Se dressant, imposante et forte, à quelques dizaines de mètres du périmètre de la plus importante catastrophe ferroviaire qu'ait connue le Québec, l'église Sainte-Agnès est devenue, un peu comme dans les villages d'autrefois, le coeur de Lac-Mégantic.

Il faut dire que les lieux de rencontres que sont aujourd'hui les cafés et les bars se font rares dans la petite ville. Tous ont été rasés. Sauf la brasserie Laval, sur la rue du même nom, où l'on ne parle que de ça devant une bière, grosse de préférence.

Tout se passe donc à l'église. Du matin (une messe y a été célébrée, jeudi) jusqu'à tard le soir. On y défile sans cesse.

Les locaux s'y recueillent. Y pleurent des amis, fils, filles, pères et mères. Ils déposent sur l'autel des photos, des mots ou des souvenirs de leurs proches disparus.

Comme la chaussure de course de Mélissa Roy, ou cette touchante lettre signée par la «belle blonde brune qui t'aimera toujours» d'Éric Pépin, un des disparus.
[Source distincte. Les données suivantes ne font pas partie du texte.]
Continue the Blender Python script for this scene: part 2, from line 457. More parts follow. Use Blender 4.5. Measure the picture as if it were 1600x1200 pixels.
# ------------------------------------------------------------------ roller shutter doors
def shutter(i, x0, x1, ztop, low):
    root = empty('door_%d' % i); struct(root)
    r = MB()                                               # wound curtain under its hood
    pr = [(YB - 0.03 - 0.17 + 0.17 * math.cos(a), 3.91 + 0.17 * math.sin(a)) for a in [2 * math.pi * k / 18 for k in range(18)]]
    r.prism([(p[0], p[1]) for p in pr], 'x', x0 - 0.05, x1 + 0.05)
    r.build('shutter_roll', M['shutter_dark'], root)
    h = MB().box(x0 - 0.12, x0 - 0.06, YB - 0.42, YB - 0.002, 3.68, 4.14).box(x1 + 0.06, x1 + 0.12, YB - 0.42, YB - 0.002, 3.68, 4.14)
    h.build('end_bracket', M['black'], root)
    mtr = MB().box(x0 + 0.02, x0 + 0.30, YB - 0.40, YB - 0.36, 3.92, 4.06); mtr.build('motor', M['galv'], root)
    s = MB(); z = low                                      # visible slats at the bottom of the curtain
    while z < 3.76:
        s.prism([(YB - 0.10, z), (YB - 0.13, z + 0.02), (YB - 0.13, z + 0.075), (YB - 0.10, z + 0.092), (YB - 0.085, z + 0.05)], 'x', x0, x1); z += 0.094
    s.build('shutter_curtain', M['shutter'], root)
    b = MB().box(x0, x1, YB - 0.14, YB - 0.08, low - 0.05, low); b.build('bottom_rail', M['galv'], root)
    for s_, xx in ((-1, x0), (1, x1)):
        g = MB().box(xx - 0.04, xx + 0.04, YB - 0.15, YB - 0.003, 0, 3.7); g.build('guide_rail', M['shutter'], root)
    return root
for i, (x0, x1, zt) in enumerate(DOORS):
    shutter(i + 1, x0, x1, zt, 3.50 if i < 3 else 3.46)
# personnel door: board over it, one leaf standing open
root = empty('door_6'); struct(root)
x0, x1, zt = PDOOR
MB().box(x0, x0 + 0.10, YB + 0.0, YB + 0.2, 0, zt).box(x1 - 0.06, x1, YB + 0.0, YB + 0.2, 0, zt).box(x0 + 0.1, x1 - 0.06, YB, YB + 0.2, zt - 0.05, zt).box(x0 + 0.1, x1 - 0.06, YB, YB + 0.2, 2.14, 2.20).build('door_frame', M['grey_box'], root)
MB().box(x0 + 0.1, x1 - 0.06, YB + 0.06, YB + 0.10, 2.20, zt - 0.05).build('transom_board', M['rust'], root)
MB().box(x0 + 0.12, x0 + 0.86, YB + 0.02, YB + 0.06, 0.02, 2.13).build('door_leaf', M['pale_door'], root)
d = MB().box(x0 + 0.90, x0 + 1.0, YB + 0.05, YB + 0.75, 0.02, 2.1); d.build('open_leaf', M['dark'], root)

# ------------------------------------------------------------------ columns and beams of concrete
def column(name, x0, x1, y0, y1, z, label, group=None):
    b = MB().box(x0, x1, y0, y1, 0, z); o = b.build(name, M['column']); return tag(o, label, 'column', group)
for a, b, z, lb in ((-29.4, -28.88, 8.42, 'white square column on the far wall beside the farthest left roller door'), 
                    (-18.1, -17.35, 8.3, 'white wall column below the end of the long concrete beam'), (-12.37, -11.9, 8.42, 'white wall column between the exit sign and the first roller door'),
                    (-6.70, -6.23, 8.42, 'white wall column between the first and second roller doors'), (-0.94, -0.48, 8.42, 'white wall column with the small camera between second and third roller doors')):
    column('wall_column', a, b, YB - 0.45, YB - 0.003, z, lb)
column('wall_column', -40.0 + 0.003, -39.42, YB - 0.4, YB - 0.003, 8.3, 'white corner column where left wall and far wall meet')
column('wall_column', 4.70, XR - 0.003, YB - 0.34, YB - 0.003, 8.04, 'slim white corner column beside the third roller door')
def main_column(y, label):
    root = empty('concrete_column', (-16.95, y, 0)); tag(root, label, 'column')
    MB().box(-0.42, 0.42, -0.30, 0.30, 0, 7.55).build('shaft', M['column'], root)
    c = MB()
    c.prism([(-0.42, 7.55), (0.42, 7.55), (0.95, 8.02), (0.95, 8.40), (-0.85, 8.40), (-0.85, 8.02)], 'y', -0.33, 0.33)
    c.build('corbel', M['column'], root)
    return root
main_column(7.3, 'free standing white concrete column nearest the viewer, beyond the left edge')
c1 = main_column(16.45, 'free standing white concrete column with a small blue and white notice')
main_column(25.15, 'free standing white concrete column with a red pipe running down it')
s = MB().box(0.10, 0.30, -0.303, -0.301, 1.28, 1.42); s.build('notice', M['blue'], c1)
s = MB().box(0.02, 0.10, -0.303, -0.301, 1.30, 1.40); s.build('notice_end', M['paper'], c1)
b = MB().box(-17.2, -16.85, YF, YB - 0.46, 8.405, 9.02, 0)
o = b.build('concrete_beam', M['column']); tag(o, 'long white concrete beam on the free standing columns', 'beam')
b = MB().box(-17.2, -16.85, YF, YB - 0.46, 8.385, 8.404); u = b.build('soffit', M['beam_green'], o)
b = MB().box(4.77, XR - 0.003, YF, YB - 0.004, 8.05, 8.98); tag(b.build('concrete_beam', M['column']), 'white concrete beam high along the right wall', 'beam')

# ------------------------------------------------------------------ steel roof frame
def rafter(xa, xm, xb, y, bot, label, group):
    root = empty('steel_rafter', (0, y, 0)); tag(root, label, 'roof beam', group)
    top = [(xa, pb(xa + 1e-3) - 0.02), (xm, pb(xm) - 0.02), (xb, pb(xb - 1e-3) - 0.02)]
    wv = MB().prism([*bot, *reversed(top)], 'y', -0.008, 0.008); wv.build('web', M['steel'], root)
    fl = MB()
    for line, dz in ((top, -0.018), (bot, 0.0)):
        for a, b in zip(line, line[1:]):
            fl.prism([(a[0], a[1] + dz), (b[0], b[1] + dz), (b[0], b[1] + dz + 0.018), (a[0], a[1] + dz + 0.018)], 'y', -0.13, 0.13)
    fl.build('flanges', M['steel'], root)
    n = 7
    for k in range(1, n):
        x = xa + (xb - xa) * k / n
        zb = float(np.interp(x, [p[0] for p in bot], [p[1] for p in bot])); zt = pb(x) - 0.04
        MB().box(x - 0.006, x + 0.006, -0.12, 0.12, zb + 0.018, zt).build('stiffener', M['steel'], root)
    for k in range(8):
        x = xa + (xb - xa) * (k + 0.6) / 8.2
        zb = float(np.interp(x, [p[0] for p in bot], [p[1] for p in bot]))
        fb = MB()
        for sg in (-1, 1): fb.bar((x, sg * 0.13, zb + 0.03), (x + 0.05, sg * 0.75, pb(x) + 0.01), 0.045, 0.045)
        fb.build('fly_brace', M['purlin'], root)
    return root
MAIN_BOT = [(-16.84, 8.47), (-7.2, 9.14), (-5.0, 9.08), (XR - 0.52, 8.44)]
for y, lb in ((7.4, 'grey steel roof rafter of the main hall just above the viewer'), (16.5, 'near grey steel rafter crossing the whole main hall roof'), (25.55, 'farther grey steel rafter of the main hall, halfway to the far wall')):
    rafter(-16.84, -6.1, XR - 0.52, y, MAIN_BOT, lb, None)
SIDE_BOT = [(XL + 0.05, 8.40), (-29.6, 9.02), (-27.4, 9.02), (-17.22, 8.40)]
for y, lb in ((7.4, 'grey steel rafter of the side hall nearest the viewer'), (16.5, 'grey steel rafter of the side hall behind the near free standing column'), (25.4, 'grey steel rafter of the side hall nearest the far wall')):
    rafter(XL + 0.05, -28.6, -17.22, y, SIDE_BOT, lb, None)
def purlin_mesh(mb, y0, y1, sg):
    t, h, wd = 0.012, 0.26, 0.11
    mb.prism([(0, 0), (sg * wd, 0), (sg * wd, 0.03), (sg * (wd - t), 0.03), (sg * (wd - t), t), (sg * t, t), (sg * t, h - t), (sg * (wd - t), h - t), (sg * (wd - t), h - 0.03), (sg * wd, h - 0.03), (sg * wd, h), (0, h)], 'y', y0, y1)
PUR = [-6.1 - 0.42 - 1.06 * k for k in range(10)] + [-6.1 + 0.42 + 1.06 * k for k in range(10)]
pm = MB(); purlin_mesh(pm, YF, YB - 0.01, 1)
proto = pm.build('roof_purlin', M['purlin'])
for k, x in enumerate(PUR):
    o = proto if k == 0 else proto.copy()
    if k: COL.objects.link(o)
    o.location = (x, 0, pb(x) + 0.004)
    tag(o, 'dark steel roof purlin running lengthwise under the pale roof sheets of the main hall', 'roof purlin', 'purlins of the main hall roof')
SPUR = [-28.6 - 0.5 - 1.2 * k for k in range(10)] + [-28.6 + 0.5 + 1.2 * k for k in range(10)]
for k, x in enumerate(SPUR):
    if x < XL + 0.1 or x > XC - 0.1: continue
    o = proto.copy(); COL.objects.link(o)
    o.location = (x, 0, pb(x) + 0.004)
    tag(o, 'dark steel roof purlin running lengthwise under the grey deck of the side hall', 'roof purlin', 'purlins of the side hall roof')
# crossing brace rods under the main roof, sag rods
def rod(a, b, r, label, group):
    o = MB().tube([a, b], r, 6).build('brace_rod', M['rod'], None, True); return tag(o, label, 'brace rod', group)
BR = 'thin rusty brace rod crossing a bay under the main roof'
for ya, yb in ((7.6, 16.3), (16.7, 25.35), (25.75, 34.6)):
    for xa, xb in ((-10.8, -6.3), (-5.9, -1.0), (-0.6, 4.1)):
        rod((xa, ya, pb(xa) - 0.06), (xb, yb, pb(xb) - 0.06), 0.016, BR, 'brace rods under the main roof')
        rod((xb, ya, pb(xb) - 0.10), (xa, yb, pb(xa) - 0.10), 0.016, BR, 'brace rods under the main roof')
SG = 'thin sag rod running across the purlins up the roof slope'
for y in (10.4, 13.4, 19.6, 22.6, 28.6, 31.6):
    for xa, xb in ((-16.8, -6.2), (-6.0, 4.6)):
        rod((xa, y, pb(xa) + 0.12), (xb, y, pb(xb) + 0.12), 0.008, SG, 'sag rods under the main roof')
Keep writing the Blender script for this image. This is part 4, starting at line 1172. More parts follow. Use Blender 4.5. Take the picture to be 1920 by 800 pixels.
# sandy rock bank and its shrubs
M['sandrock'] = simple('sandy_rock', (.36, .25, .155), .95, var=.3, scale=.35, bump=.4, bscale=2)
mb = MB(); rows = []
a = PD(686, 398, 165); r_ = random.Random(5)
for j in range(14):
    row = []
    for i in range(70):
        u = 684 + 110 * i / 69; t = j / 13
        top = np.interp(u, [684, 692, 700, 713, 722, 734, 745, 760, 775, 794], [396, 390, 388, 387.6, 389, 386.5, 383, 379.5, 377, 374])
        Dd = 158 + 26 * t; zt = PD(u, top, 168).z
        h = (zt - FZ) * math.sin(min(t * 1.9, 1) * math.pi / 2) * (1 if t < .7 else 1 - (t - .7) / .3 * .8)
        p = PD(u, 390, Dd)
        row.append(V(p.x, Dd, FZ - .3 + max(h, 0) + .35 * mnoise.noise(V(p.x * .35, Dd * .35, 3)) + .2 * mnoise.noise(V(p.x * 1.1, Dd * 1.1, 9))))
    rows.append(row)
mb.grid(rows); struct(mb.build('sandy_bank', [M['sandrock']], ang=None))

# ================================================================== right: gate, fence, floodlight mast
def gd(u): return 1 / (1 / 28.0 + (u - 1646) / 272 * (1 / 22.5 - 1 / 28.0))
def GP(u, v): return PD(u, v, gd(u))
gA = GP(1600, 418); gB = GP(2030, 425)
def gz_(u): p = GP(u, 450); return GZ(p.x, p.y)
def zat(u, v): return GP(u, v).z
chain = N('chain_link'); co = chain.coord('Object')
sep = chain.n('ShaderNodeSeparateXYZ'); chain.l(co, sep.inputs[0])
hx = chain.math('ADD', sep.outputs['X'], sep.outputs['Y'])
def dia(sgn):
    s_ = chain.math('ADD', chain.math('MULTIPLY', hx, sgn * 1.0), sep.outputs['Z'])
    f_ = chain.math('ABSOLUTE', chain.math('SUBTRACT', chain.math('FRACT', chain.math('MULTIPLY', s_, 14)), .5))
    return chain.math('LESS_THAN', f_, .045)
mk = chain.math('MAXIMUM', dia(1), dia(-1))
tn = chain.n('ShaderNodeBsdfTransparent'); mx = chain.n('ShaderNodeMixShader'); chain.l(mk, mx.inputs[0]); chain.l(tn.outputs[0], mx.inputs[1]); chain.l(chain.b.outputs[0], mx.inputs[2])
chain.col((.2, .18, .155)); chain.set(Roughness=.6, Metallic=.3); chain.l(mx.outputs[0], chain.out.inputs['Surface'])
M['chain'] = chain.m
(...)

«Je sais qu'avec tes ailes d'ange, tu sauras m'enlacer et effacer ma peine. Je sais que tu seras toujours là jusqu'au jour où l'on se retrouvera, et ce jour-là, je pourrai te dire je t'aime en te serrant très fort dans mes bras», écrit-elle.

«Quand on s'ennuie, on vient la voir», explique la fille de 13 ans de Karine Lafontaine, qui a longuement sangloté dans les bras d'une proche en regardant des photos de famille où l'on voit la défunte avec son conjoint, son aînée et leurs deux autres enfants.

Son père, Pascal Lafontaine, a donc perdu sa femme, mais aussi son jeune frère Gaétan et la conjointe de celui-ci, Joanie Turmel. Tous ont été formellement identifiés par le coroner parmi les 42 corps retrouvés jusqu'à maintenant.

«On est chanceux que notre église ait été rouverte si vite. C'est notre place», dit l'homme.

La nuit du feu, il a accouru sur les lieux avec la machinerie de l'entreprise familiale d'excavation pour aider les pompiers.

«J'ai passé la nuit là, dans l'espoir de les retrouver, mais en sachant bien que ma femme, mon frère et ma belle-soeur étaient dans le brasier. C'est moi qui les avais conduits là, au Musi-Café", dit-il.